Seul l’Etat peut imprimer autant de billets qu’il veut et punir les faussaires. Sur ce principe initial de force repose, selon les formes historiques successives, le procès de l’expropriation progressive des petits propriétaires et de la concentration capitaliste. Nous avons de nombreuses fois dit qu’aucune économie où les entreprises ont des bilans et où les échanges se mesurent en argent, ne peut échapper à de telles lois.

Le pouvoir de l’Etat s’appuie donc sur les intérêts convergents de ces bénéficiaires qui profitent des plans spéculatifs des entreprises et de leur réseau à ramifications internationales profondes.

Pourquoi ces Etats n’avanceraient-ils pas du capital à de telles bandes, qui n’acquittent jamais leurs dettes envers eux, mais par la force les font payer de la faim des classes exploitées?
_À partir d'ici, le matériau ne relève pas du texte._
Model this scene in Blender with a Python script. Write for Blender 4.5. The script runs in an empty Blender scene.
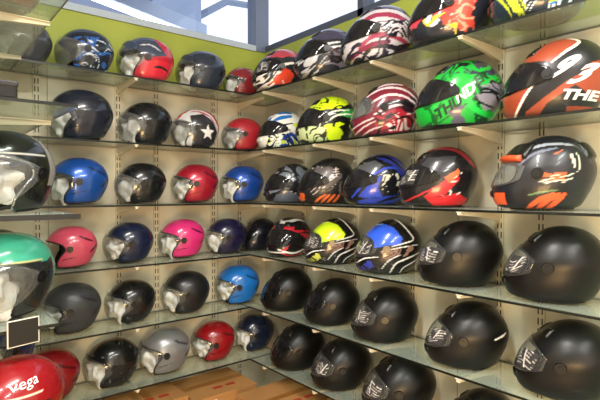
import bpy, bmesh, math, random
import numpy as np
from mathutils import Vector, Matrix
from mathutils.bvhtree import BVHTree

# ------------------------------------------------------------------ camera, world, lights, exposure
scene = bpy.context.scene
COL = scene.collection
CAM_Z = 1.5
F_PX = 478.0
YAW = math.radians(39.4)          # heading of the view, clockwise from +Y
cam_d = bpy.data.cameras.new('camera')
cam_d.sensor_width = 36.0
cam_d.lens = F_PX / 600 * 36
cam_d.clip_start = 0.02
cam = bpy.data.objects.new('camera', cam_d)
COL.objects.link(cam)
cam.location = (0, 0, CAM_Z)
cam.rotation_euler = (math.radians(90 - 0.96), 0, -YAW)
scene.camera = cam

world = bpy.data.worlds.new('sky')
scene.world = world
world.use_nodes = True
bg = world.node_tree.nodes['Background']
bg.inputs[0].default_value = (0.93, 0.97, 1.0, 1)
bg.inputs[1].default_value = 1.5

def area_light(name, loc, size, power, color, rot=(0, 0, 0)):
    l = bpy.data.lights.new(name, 'AREA')
    l.shape = 'RECTANGLE'
    l.size, l.size_y = size
    l.energy = power
    l.color = color
    o = bpy.data.objects.new(name, l)
    COL.objects.link(o)
    o.location = loc
    o.rotation_euler = rot
    return o

TUBES = [(0.15, 0.75, 0.35), (0.75, -0.75, 0.35), (-1.5, 0.2, 0.35), (-0.7, -1.7, 0.35)]
for (lx, ly, lr) in TUBES:
    area_light('ceiling_tube_light', (lx, ly, 3.20), (1.2, 0.16), 70, (1.0, 0.975, 0.93), (0, 0, lr))
# unseen soft fill added behind the camera to brighten the walls
area_light('added_front_fill', (-0.6, -2.45, 1.5), (3.6, 2.2), 36, (1.0, 0.98, 0.95), (math.radians(90), 0, math.radians(-12)))
# low warm fill added behind the camera to tint the lower walls
area_light('added_warm_fill', (-0.6, -0.8, 0.45), (0.8, 0.6), 48, (1.0, 0.64, 0.28), (math.radians(86), 0, -YAW))

scene.view_settings.view_transform = 'Standard'
scene.view_settings.look = 'None'
scene.view_settings.exposure = 0.0
scene.view_settings.gamma = 1.0
scene.view_settings.use_curve_mapping = False
scene.cycles.use_denoising = True
scene.cycles.transparent_max_bounces = 24
scene.cycles.max_bounces = 8

# ------------------------------------------------------------------ helpers
def lin(c):
    if isinstance(c, str):
        c = [int(c[i:i + 2], 16) / 255 for i in (0, 2, 4)]
    return tuple((v / 12.92 if v <= 0.04045 else ((v + 0.055) / 1.055) ** 2.4) for v in c)

def new_mat(name):
    m = bpy.data.materials.new(name)
    m.use_nodes = True
    nt = m.node_tree
    return m, nt, nt.nodes['Principled BSDF']

def plain(name, hexc, rough=0.5, metal=0.0, coat=0.0, emit=0.0):
    m, nt, b = new_mat(name)
    c = lin(hexc) + (1,)
    b.inputs['Base Color'].default_value = c
    b.inputs['Roughness'].default_value = rough
    b.inputs['Metallic'].default_value = metal
    b.inputs['Coat Weight'].default_value = coat
    b.inputs['Coat Roughness'].default_value = 0.05
    if emit:
        b.inputs['Emission Color'].default_value = c
        b.inputs['Emission Strength'].default_value = emit
    return m

def noisy(name, c1, c2, scale=6, rough=0.6, bump=0.0, stretch=(1, 1, 1)):
    m, nt, b = new_mat(name)
    tc = nt.nodes.new('ShaderNodeTexCoord')
    mp = nt.nodes.new('ShaderNodeMapping')
    mp.inputs['Scale'].default_value = stretch
    n = nt.nodes.new('ShaderNodeTexNoise')
    n.inputs['Scale'].default_value = scale
    n.inputs['Detail'].default_value = 5
    r = nt.nodes.new('ShaderNodeValToRGB')
    r.color_ramp.elements[0].position = 0.35
    r.color_ramp.elements[1].position = 0.65
    r.color_ramp.elements[0].color = lin(c1) + (1,)
    r.color_ramp.elements[1].color = lin(c2) + (1,)
    nt.links.new(tc.outputs['Object'], mp.inputs[0])
    nt.links.new(mp.outputs[0], n.inputs['Vector'])
    nt.links.new(n.outputs['Fac'], r.inputs[0])
    nt.links.new(r.outputs[0], b.inputs['Base Color'])
    b.inputs['Roughness'].default_value = rough
    if bump:
        bp = nt.nodes.new('ShaderNodeBump')
        bp.inputs['Strength'].default_value = bump
        bp.inputs['Distance'].default_value = 0.01
        nt.links.new(n.outputs['Fac'], bp.inputs['Height'])
        nt.links.new(bp.outputs[0], b.inputs['Normal'])
    return m

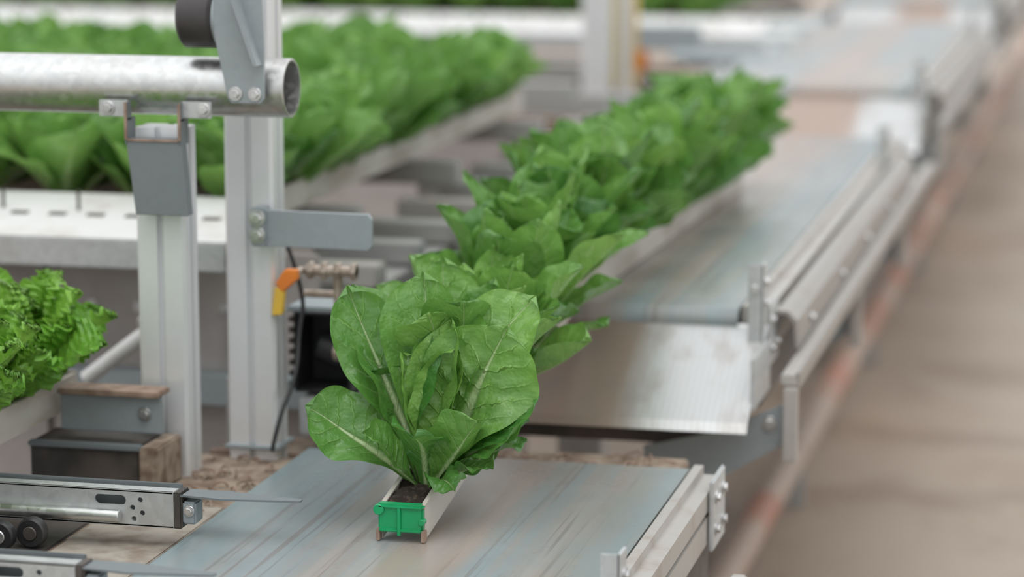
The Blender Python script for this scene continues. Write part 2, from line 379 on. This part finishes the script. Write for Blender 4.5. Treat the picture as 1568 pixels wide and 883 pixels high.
# ------------------------------------------------------------------ belt conveyors
XL, XR = -1.41, -.722
def conveyor(y0, y1, z, brackets, guard=True, plate=True, legs=()):
    e = empty('belt_conveyor')
    r = .028; prof = []
    for k in range(9):
        a = math.pi / 2 + math.pi * k / 8; prof.append((y0 + r + r * math.cos(a), z - r + r * math.sin(a)))
    for k in range(9):
        a = -math.pi / 2 + math.pi * k / 8; prof.append((y1 - r + r * math.cos(a), z - r + r * math.sin(a)))
    prism('belt', prof, 0, XL, XR, M_BELT, e, True)
    box('rail_left', (XL - .014, XL - .003), (y0 + .01, y1 - .01), (z - .09, z - .012), M_FRAME, e)
    prism('rail_right', [(XR + .006, z - .10), (XR + .006, z + .004), (XR + .022, z + .004), (XR + .022, z - .012), (XR + .050, z - .012),
          (XR + .050, z - .045), (XR + .042, z - .045), (XR + .042, z - .055), (XR + .050, z - .055), (XR + .050, z - .10)], 1, y0 + .02, y1 - .01, M_ALUD, e)
    for yy in (y0 + .02, y1 - .14):
        box('end_plate', (XR + .052, XR + .060), (yy, yy + .13), (z - .115, z + .008), M_GALV, e)
        for dy in (.03, .10):
            for dz in (-.025, -.08): bolt((XR + .060, yy + dy, z + dz), (1, 0, 0), .008, e)
    box('underside_shade', (XL - .01, XR + .04), (y0 + .06, y1 - .06), (z - .20, z - .11), M_DARK, e)  # added dark box, stands in for shade in the openings under the belt
    for by in brackets:
        box('guide_bracket', (XR + .026, XR + .054), (by, by + .004), (z - .10, z + .095), M_GALV, e, .001)
        box('guide_bracket_flange', (XR + .050, XR + .055), (by, by + .045), (z - .10, z + .095), M_GALV, e, .001)
        bolt((XR + .055, by + .025, z + .06), (1, 0, 0), .008, e); bolt((XR + .055, by + .025, z + .02), (1, 0, 0), .008, e)
        cyl('bracket_pin', (XR + .038, by - .014, z + .05), (XR + .038, by + .0, z + .05), .008, M_STEEL, e, 12)
    if guard:
        # flat folded side rail: narrow top flange, bevel and vertical web
        prism('side_rail', [(XR + .062, z - .014), (XR + .084, z - .014), (XR + .104, z - .034), (XR + .106, z - .090), (XR + .098, z - .090),
              (XR + .097, z - .038), (XR + .082, z - .022), (XR + .062, z - .022)], 1, y0 + .10, y1 - .30, M_TUBE, e, bev=.0015)
        n = int((y1 - y0 - .6) / .55)
        for k in range(n + 1):
            bolt((XR + .106, y0 + .3 + k * .55, z - .062), (1, 0, 0), .008, e)
        box('outer_rail', (XR + .100, XR + .134), (y0 - .12, y1 + .2), (z - .118, z - .098), M_ALUD, e)
        box('outer_rail_lip', (XR + .128, XR + .136), (y0 - .12, y1 + .2), (z - .126, z - .092), M_TUBE, e)
    if plate:
        prism('transfer_plate', [(y0 + .005, z - .028), (y0 + .002, z - .032), (y0 - .25, z - .165), (y0 - .262, z - .182), (y0 - .260, z - .182), (y0 - .246, z - .169), (y0 + .0, z - .038), (y0 + .005, z - .036)][::-1],
              0, XL + .0, XR + .058, M_PLATE, e)
        box('plate_end_gusset', (XR + .056, XR + .062), (y0 - .20, y0 + .02), (z - .155, z - .055), M_GALV, e)
        box('plate_gap_shade', (XL, XR - .03), (y0 - .08, y0 - .03), (z - .25, z - .15), M_DARK, e)  # added dark block imitating the shaded gap below the plate
    for ly in legs:
        box('hanger', (XR + .108, XR + .134), (ly, ly + .03), (z - .26, z - .12), M_ALUD, e)
        prism('support_arm', [(XR + .120, z - .150), (XR + .120, z - .225), (XR - .02, z - .31), (XR - .16, z - .31), (XR - .16, z - .25), (XR - .02, z - .215)], 1, ly + .031, ly + .041, M_GALVD, e)
        bolt((XR + .08, ly + .031, z - .195), (0, -1, 0), .010, e)
    for ly in (y0 + .8, y1 - .8):
        box('pedestal_leg', (-1.25, -1.15), (ly, ly + .10), (0, z - .2), M_FRAME, e)
        box('pedestal_foot', (-1.30, -1.10), (ly - .05, ly + .15), (0, .012), M_GALVD, e)
    return e
conveyor(2.35, 4.37, .80, (3.44,), guard=False, plate=False, legs=(3.15, 4.1))
conveyor(4.88, 7.90, .985, (4.84, 7.33), legs=(4.74, 5.90, 7.07))
conveyor(8.60, 11.75, 1.07, (8.55, 11.2), legs=(8.45, 9.7, 10.9))
conveyor(12.75, 16.2, 1.12, (12.7, 15.5), legs=(12.6, 14, 15.4))
conveyor(17.0, 20.5, 1.15, (17,), legs=(17, 18.5, 20))

# low heating pipe on short stands beside the conveyors
e = empty('red_heating_pipe')
cyl('pipe', (-.90, 2.2, .15), (-.90, 24, .15), .042, M_RED, e, 24)
for k in range(10):
    yy = 3.0 + 2.1 * k
    cyl('pipe_collar', (-.90, yy, .15), (-.90, yy + .04, .15), .047, M_RED, e, 24)
    box('pipe_stand', (-.93, -.87), (yy, yy + .04), (0, .11), M_FRAME, e)

e = empty('conveyor_crossbeam')
box('beam', (-1.62, -.76), (4.42, 4.56), (.70, .765), M_DIRT, e)
box('beam_edge', (-1.62, -.74), (4.40, 4.415), (.70, .772), M_RUST, e)
q = random.Random(3)
for k in range(26):
    x = q.uniform(-1.15, -.8); y = q.uniform(4.43, 4.54)
    path_tube('root_debris', [(x, y, .767), (x + q.uniform(-.02, .02), y + q.uniform(-.02, .02), .767 + q.uniform(.004, .03)), (x + q.uniform(-.05, .05), y + q.uniform(-.03, .03), .767)], .0016, M_RUST, e)

# ------------------------------------------------------------------ main gutter with romaine row
GX = -.007
GP = [(-1.070 + GX, 3.78, .801), (-1.056 + GX, 4.85, .987), (-1.050 + GX, 4.95, .988), (-1.000 + GX, 6.62, .988)]
def gp(y):
    for a, b in zip(GP, GP[1:]):
        if y <= b[1]:
            t = (y - a[1]) / (b[1] - a[1]); return tuple(a[i] + (b[i] - a[i]) * t for i in range(3))
    return GP[-1]
PROF = [(-.036, 0), (-.032, 0), (-.032, .014), (.032, .014), (.032, 0), (.036, 0), (.036, .056), (.029, .056), (.029, .053), (.033, .053), (.033, .017), (-.033, .017), (-.033, .053), (-.029, .053), (-.029, .056), (-.036, .056)]
e = empty('growing_gutter')
ys = [3.78 + i * (6.62 - 3.78) / 40 for i in range(41)]
sweep('trough', PROF, [gp(y) for y in ys], M_GUT, e)
bm = bmesh.new(); rows = []
for y in [3.794 + i * .015 for i in range(187)]:
    c = gp(y); rows.append([bm.verts.new((c[0] + dx, y, c[2] + .047 + R.uniform(-.007, .007))) for dx in (-.032, -.022, -.01, .002, .013, .023, .032)])
for a, b in zip(rows, rows[1:]):
    for i in range(6): bm.faces.new((a[i], a[i + 1], b[i + 1], b[i]))
obj('soil', bm, M_SOIL, e)
y0 = 3.768; cx = GP[0][0]; z0 = .801
box('end_cap_plate', (cx - .036, cx + .036), (y0, y0 + .012), (z0 + .017, z0 + .054), M_GREEN, e, .003)
box('end_cap_rim', (cx - .037, cx + .037), (y0 - .005, y0 + .014), (z0 + .051, z0 + .060), M_GREEN, e, .004)
box('end_cap_lower_rim', (cx - .034, cx + .034), (y0 - .004, y0 + .010), (z0 + .015, z0 + .021), M_GREEN, e, .002)
cyl('end_cap_rib', (cx - .002, y0 - .002, z0 + .010), (cx - .002, y0 - .002, z0 + .056), .0032, M_GREEN, e, 14)
cyl('end_cap_lug_left', (cx - .034, y0 - .005, z0 + .050), (cx - .034, y0 + .012, z0 + .050), .0085, M_GREEN, e, 18)
cyl('end_cap_lug_right', (cx + .034, y0 - .003, z0 + .032), (cx + .034, y0 + .012, z0 + .032), .005, M_GREEN, e, 18)
box('gutter_foot_left', (cx - .039, cx - .033), (y0 - .002, y0 + .015), (z0, z0 + .018), M_RUST, e, .001)
box('gutter_foot_right', (cx + .033, cx + .039), (y0 - .002, y0 + .015), (z0, z0 + .018), M_RUST, e, .001)
yy = 3.885; k = 0
while yy < 6.56:
    c = gp(yy)
    if k == 0: place('romaine_lettuce', HERO, (c[0] + .008, yy, c[2] + .036), 0, 1.06)
    else: place('romaine_lettuce', ROM[k % 6], (c[0] + R.uniform(-.01, .01), yy, c[2] + .036), k * 1.9, R.uniform(.98, 1.10))
    yy += .19; k += 1

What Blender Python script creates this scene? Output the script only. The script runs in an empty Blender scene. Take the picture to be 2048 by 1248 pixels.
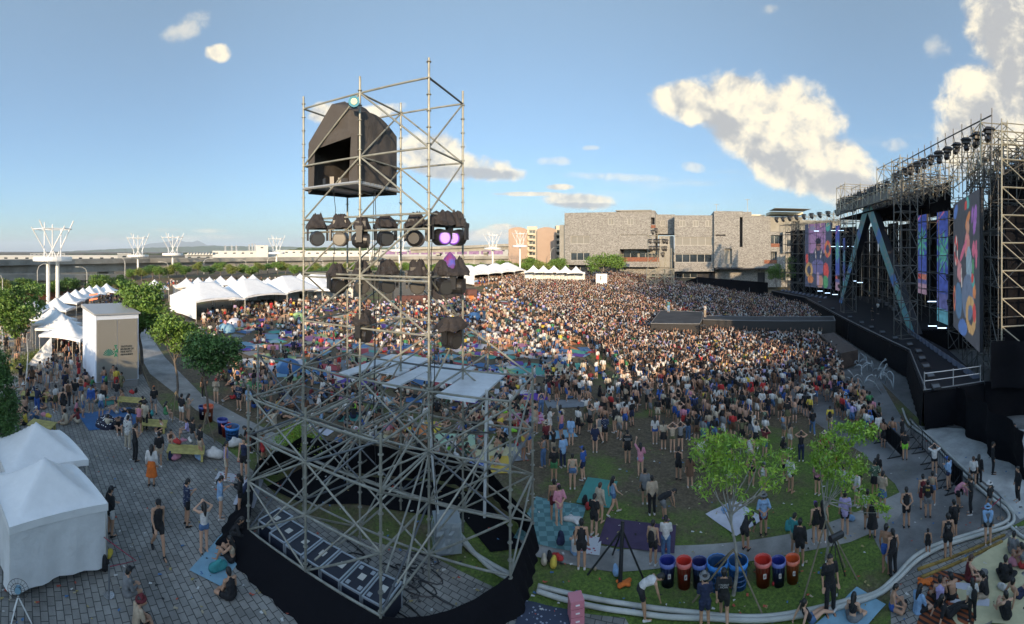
import bpy, math, random, numpy as np
from mathutils import Vector, Matrix, noise as mnoise
from mathutils.geometry import delaunay_2d_cdt, intersect_point_line
random.seed(7); rng = np.random.default_rng(7)
sc = bpy.context.scene
PI = math.pi; R = math.radians
F = 860.0; HZ = 503.0; CX = 1024.0; H = 11.0
# ---------------------------------------------------------------- camera
cd = bpy.data.cameras.new('camera'); cam = bpy.data.objects.new('camera', cd)
sc.collection.objects.link(cam); sc.camera = cam
cam.location = (0, 0, H); cam.rotation_euler = (R(90), 0, 0)
cd.type = 'PANO'; cd.panorama_type = 'CENTRAL_CYLINDRICAL'
cd.central_cylindrical_radius = 1.0
cd.central_cylindrical_range_u_min = -1024/F; cd.central_cylindrical_range_u_max = 1024/F
cd.central_cylindrical_range_v_min = -(1248-HZ)/F; cd.central_cylindrical_range_v_max = HZ/F
cd.clip_start = 0.1; cd.clip_end = 60000
# ---------------------------------------------------------------- light
SUN_EL = 13.0; SUN_X = 0.05            # sun stands behind the viewpoint
sdir = Vector((SUN_X, -1, math.tan(R(SUN_EL)))).normalized()
sl = bpy.data.lights.new('sun', 'SUN'); sl.energy = 4.7; sl.angle = R(0.6); sl.color = (1.0, 0.74, 0.46)
so = bpy.data.objects.new('sun', sl); sc.collection.objects.link(so)
so.rotation_euler = sdir.to_track_quat('Z', 'Y').to_euler(); so.location = (0, -30, 60)
w = bpy.data.worlds.new('World'); sc.world = w; w.use_nodes = True; w.cycles.sampling_method = 'MANUAL'; w.cycles.sample_map_resolution = 512
nt = w.node_tree; nt.nodes.clear()
def N(t, **k):
    n = nt.nodes.new(t)
    for a, b in k.items(): setattr(n, a, b)
    return n
def lk(a, b): nt.links.new(a, b)
def M(op, a, b=None, c=None, clamp=False):
    n = N('ShaderNodeMath', operation=op, use_clamp=clamp)
    for i, v in enumerate((a, b, c)):
        if v is None: continue
        if isinstance(v, (int, float)): n.inputs[i].default_value = v
        else: lk(v, n.inputs[i])
    return n.outputs[0]
sky = N('ShaderNodeTexSky', sky_type='NISHITA'); sky.sun_disc = False
sky.sun_elevation = R(SUN_EL); sky.sun_rotation = math.atan2(sdir.x, sdir.y)
sky.air_density = 1.0; sky.dust_density = 0.6; sky.ozone_density = 1.6; sky.altitude = 50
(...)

La preuve que de tels Etats «capitalisateurs» ont une dette chronique envers la classe bourgeoise réside dans le fait qu’ils sont contraints d’émettre des emprunts, en acceptant leur argent et en payant des intérêts.

Une administration socialiste d’ «économie concentrée» ne donnerait l’aval à aucun plan venant de l’extérieur de même qu’elle ne paierait aucun intérêt. Et, du reste, elle n’utiliserait pas d’argent.

Le capital concentré dans l’Etat ne l’est que pour faciliter la manœuvre de la production pour la plus-value et le profit, qui reste « à la portée de tous», c’est-à-dire à la portée des membres de la classe des entrepreneurs: non plus de simples entrepreneurs de production, mais ouvertement des entrepreneurs d’affaires; on ne produit plus de marchandises, disait déjà Marx, mais on produit de la plus-value.

La personne du capitaliste ne sert plus: le capital vit sans lui avec la même fonction,  centuplée. Le sujet humain est devenu inutile. Une classe sans les individus qui la composent? L’Etat au service, non d’un groupe social mais d’une force impalpable, œuvre du saint esprit ou du diable? Renvoyons l’ironie à notre vieux don Carlo. Voici la citation promise.

«Le capitaliste, en transformant l’argent en marchandises qui servent d’éléments matériels d’un nouveau produit, en leur incorporant ensuite la force de travail vivant, transforme la valeur - du travail passé, mort, objectivité - en capital, valeur se valorisant elle-même, monstre animé qui se met à travailler comme s’il avait le diable au corps».

Il faut prendre le Capital par les cornes.

 


 

(1) Bulletin paru en septembre 51 du groupe qui allait former la section du Parti Communiste International en France.  Chaulieu, cité plus bas était le pseudonyme de Castoriadis, animateur de la revue «Socialisme ou Barbarie».

(2) Voir «Le renversement de la Praxis dans la théorie marxiste», P.C . n°56.

(3) Le prêtre Don Sturzo était le fondateur de la Démocratie Chrétienne, leprincipal parti italien.

(4) Vanini était le ministre de Finances démocrate-chrétien, qui avait mis au point le formulaire de la déclaration d’impôts.